Corea del Nord, banco di prova per Trump, che minaccia l’azione militare: la Cina ha diritto di veto

di Enrico Oliari –

Preoccupa l’amministrazione Trump l’atteggiamento testardo del leader nordcoreano Kim Jong-un di proseguire con i test missilistici e con il programma sul nucleare, l’ultimo di questa mattina lanciato dalla rampa situata nei pressi della zona costiera di Wonsan, ma fallito come quello del 21 marzo.
Già il 17 marzo, dopo essere stato in visita a Seul, il segretario di Stato Usa Rex Tillerson si era recato nella zona demilitarizzata al confine fra le due Coree dove aveva affermato che “la pazienza strategica” nei confronti della Corea del Nord e del suo programma nucleare “si sta esaurendo”, poiché la “denuclearizzazione è unica strada per la Corea del Nord per ottenere sicurezza e stabilità economica”. Aveva poi aggiunto che un’opzione militare contro Pyongyang “è sul tavolo”, un’extrema ratio a cui “certamente non vorremmo arrivare, ma se aumentano l’intensità delle minacce del loro programma di armamenti a un livello che richiede una risposta, allora quella opzione è sul tavolo”.
Tra i due litiganti c’è di mezzo la Cina, storica alleata di Pyongyang ma anche potenza con diritto di veto al consiglio di sicurezza dell’Onu. Pechino da settimane si è proposta di tentare una mediazione, poiché per i commerci è necessaria la tranquillità globale e soprattutto per non perdere il controllo militare nella regione, e difatti ha introdotto proprie sanzioni alla Corea del Nord non acquistando una delle poche merci che il paese da lì importa, cioè il carbone.

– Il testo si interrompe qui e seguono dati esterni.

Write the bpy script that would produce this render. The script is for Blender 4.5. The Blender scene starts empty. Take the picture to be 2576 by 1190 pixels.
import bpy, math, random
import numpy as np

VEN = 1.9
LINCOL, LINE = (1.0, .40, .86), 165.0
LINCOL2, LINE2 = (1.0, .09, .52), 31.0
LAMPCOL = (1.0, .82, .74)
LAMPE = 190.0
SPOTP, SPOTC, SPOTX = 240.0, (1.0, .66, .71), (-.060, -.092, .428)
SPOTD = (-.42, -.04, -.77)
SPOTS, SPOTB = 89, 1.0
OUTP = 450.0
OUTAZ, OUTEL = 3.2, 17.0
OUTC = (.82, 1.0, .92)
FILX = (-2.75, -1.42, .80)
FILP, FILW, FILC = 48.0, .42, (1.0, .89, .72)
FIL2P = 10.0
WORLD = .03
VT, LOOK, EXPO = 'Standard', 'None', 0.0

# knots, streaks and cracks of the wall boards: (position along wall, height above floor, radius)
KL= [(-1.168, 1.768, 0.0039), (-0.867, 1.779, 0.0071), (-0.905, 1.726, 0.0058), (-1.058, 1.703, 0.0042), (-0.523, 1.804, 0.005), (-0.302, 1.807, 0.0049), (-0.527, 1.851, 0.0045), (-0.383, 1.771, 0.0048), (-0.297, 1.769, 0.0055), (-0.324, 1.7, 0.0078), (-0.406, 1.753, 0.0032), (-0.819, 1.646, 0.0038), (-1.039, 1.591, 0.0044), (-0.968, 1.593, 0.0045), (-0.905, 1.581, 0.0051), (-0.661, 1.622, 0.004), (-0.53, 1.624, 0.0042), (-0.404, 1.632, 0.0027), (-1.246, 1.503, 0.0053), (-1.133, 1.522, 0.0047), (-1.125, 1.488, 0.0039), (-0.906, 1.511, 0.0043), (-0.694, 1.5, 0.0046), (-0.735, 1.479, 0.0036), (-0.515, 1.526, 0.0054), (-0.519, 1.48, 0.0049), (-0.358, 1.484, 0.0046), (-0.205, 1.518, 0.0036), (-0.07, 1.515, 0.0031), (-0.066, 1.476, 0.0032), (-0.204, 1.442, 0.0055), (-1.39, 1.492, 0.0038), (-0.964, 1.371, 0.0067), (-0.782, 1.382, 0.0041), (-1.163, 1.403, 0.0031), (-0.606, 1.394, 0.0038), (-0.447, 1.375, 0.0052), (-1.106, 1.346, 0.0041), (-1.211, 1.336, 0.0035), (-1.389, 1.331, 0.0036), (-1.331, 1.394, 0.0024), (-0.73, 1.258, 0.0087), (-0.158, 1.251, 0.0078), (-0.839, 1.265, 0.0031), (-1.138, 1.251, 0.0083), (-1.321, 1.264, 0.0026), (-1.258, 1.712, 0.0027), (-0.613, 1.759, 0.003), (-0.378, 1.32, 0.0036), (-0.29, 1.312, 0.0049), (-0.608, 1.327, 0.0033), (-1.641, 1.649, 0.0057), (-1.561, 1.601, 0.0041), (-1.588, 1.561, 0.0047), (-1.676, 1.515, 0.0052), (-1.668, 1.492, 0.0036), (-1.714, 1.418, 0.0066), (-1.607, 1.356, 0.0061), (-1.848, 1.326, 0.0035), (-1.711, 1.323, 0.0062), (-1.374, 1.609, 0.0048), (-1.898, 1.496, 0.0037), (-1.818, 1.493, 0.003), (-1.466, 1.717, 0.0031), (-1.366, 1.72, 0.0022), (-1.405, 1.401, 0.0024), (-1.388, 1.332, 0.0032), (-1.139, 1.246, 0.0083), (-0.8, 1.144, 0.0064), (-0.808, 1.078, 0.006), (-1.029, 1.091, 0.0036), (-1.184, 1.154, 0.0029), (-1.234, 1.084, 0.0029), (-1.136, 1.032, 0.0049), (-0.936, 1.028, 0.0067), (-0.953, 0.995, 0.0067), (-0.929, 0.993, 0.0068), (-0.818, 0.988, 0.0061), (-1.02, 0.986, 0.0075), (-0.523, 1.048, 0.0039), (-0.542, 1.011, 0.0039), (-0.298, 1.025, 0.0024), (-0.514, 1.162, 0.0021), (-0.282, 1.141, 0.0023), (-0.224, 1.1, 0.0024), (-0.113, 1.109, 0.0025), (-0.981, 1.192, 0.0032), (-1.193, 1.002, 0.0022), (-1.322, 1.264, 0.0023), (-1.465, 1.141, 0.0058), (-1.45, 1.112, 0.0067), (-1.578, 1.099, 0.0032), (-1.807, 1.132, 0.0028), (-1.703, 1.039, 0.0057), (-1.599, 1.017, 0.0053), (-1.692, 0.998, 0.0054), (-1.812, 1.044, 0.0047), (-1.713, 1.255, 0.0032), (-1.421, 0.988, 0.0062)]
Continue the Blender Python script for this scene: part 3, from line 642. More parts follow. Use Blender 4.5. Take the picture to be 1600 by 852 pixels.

Un danno economico enorme per le casse del regime nordcoreano, il quale tuttavia non sembra voler cedere e quindi mostra l’intenzione di proseguire con il muso duro nei confronti del mondo. Un atteggiamento che va letto sia in chiave esterna che interna, dal momento che la propaganda del regime fa perno sulla presunta minaccia di attacchi nucleari e quindi giustifica le ingenti spese militari ad un popolo costretto, specie nelle zone rurali, alla fame.
Tuttavia è proprio sull’”esterno” che la tensione si mantiene alta, anche perché sembra che ci sia chi la voglia mantenere tale: oggi, a pochi giorno dall’incontro del leader cinese Xi Jinping con il presidente Usa Donald Trump, hanno preso inizio delle manovre congiunte di Giappone, Corea del Sud e Stati uniti, esercitazioni di tre giorni che vedono impegnato un numero esiguo di militari e di mezzi.
D’altronde Trump ha detto ieri di essere pronto a “risolvere” da solo la questione nordcoreana, senza la collaborazione della Cina, dal momento che Pechino, a suo giudizio, non farebbe sufficienti pressioni. Un avvertimento che suona come un ultimatum, che potrebbe portare ad un’iniziativa militare, si pensa a raid aerei su obiettivi strategici.
Resta il fatto che perché ciò avvenga è necessario il via libera del Consiglio di Sicurezza delle Nazioni Unite, dove la Cina, membro permanente, ha diritto di veto al pari degli Usa. Ma davanti c’è l’incontro con Xi Jinpng, previsto per il 6 aprile, e sarà lì il vero banco di prova di Trump, la cartina di tornasole che indicherà la sua capacità reale di risolvere o complicare le crisi internazionali.